One day you may want hone in on a specific industry to devote your web design & development services to but until then, read on if you want to refine your design and relationship skills and build your business while keeping the project work interesting.
Diversity Defines Design
The single factor that has refined my web design skills is taking on diverse client projects. My client list includes: food scientists, psychological services, law firms, eye surgeons, career coaches, dentists, health & wellness, interior design, financial technology, acoustics, shipping & logistics—you get the picture.
Design refinement comes from the challenge of capturing an appropriate mood for the site based on what each client’s audience likely expects while visiting their site.
The front end gets much more interesting when you consider the ideal visitor’s frame-of-mind of the website they’re looking for. Anyone with a decent sense of color and composition can put together a website that is pretty on the surface. Yet it’s each business’ needs and goals that offer an opportunity to define the look and feel of the visual design.
For example, you may use fun, even whimsical interactive elements for an interior design website. The same elements for psychological services may not make sense once the individual that is scheduling an appointment is taken into account. Working closely with a diverse client-base will challenge your design skills by creating compassion for each audience.

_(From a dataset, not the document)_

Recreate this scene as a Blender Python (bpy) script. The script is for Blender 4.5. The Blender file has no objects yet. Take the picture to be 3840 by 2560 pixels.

Now, I realize we’re only building websites here. Lives aren’t on the line. But why not try designing an experience for the visitor that removes ambiguity so that they can get what they came for? Mix a little bit of industry research and website goals with your visual design skills. You’ll refine your design sensibilities while pleasing your clients – which will also keep it interesting for you.
Listen, Interact & Decide
While you’re listening to what your client wants at the outset of a project you’ll also learn another valuable bit of information—that being, how easy to work with or annoying you find the client to be. In most cases, you’re interacting with anywhere from one to three people while managing a project.
Usually one point person and then a couple additional people along the way for Q & A sessions. Throughout the project you get a feel for the company, expectations and how reasonable the team is when problems arise that may change the project direction or deadline.
This is where building your web design business comes into play. If you and your client are aligned on most cases and they’ve been flexible when issues arose during the project or, you just liked their vibe – you may want to begin thinking about how you can add more value to their company with your services post launch. If it’s been a bumpy road and you’ve had to do a lot of hand-holding along the way you may want to launch and move on.
Even if you’re just starting out and money is tight, I find that continuing business relationships only for the money, adds unnecessary stress as you dread each email request that comes in.
Don’t be locked in with continued services for a client you don’t like working with. Instead, move on and make room for the next good opportunity. I recall learning at a young age that most people will spend the waking hours of their lives with clients and coworkers. This had a profound effect on me. Whenever able, I’ve put myself in a position to choose who I work with and who I provide services for.
If you take the time to understand your client’s industry and business goals and you design with them in mind, you’ll refine your craft, feel confident about your work, build solid business relationships, and happily say ‘’sayonara!” to relationships that don’t serve you.